Events this summer at Spanish Fort High involving an AP Government class reading list led to SFHS senior Julia Coccaro submitting a formal complaint to the school system that several students’ rights to free speech and freedom of expression had been trampled on by the school’s administration - a complaint currently being investigated by an outside party at the school board’s behest.

This week, another speech related controversy popped up in Robertsdale, as a social media post surfaced with students holding “Make America Great Again” signs and a homemade sign that read “Put the Panic back in Hispanic,” which has lead to investigations by county and school officials.

Moments like these are uncommon within the Baldwin County School System, and we feel they both present teachable moments to help instruct and advise our county’s young people on what their rights are and how they can be exercised.

As members of the free press, our editorial board knows how important our First Amendment rights can be, but when it comes to our nation’s schools, a different standard actually applies.

Many of us remember the words from the Supreme Court case of Tinker v. Des Moines Independent Community School District, that students “do not shed their rights at the schoolhouse gate” when it comes to free speech or expression.

That notion changed slightly in 1988 with another case, Hazelwood School District v. Kuhlmeier, where the Supreme Court found in a 5-3 decision that school administrators had the right to exercise prior restraint of school-sponsored expression if that prior restraint is “reasonably related to legitimate pedagogical concerns.”

Or, to put it simply, if it disrupts the ability of students to learn or faculty members to teach, administrators have the right and, some would argue, the responsibility to regulate and potentially censor speech and expression within their schools’ walls.

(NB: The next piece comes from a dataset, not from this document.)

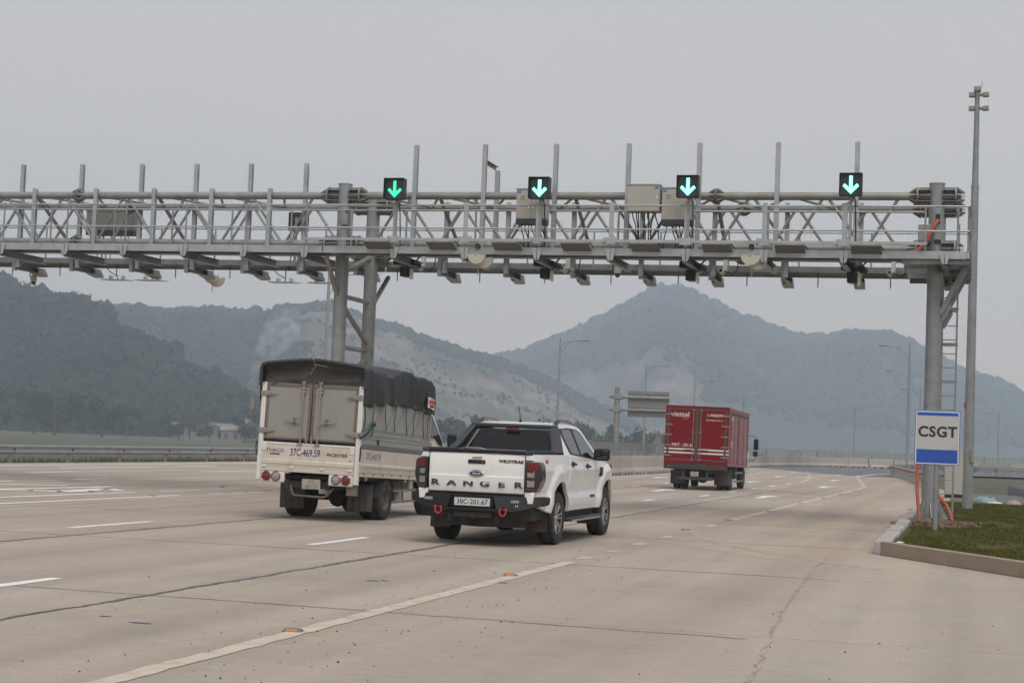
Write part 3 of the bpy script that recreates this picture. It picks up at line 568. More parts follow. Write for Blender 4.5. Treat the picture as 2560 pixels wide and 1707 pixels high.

Incidents like the ones we’ve had recently in our county show the importance of administrators exercising their rights to potentially censor speech and provides a perfect opportunity to explain to our students why certain types of speech or expression might be curtailed.

We urge our teachers and administrators to take these incidents and use them to help further educate students on a plethora of topics: freedoms of speech and expression and their limitations, appropriate speech, context and more.

Further equipping our children and grandchildren with more knowledge about how the world around them truly works will benefit us all.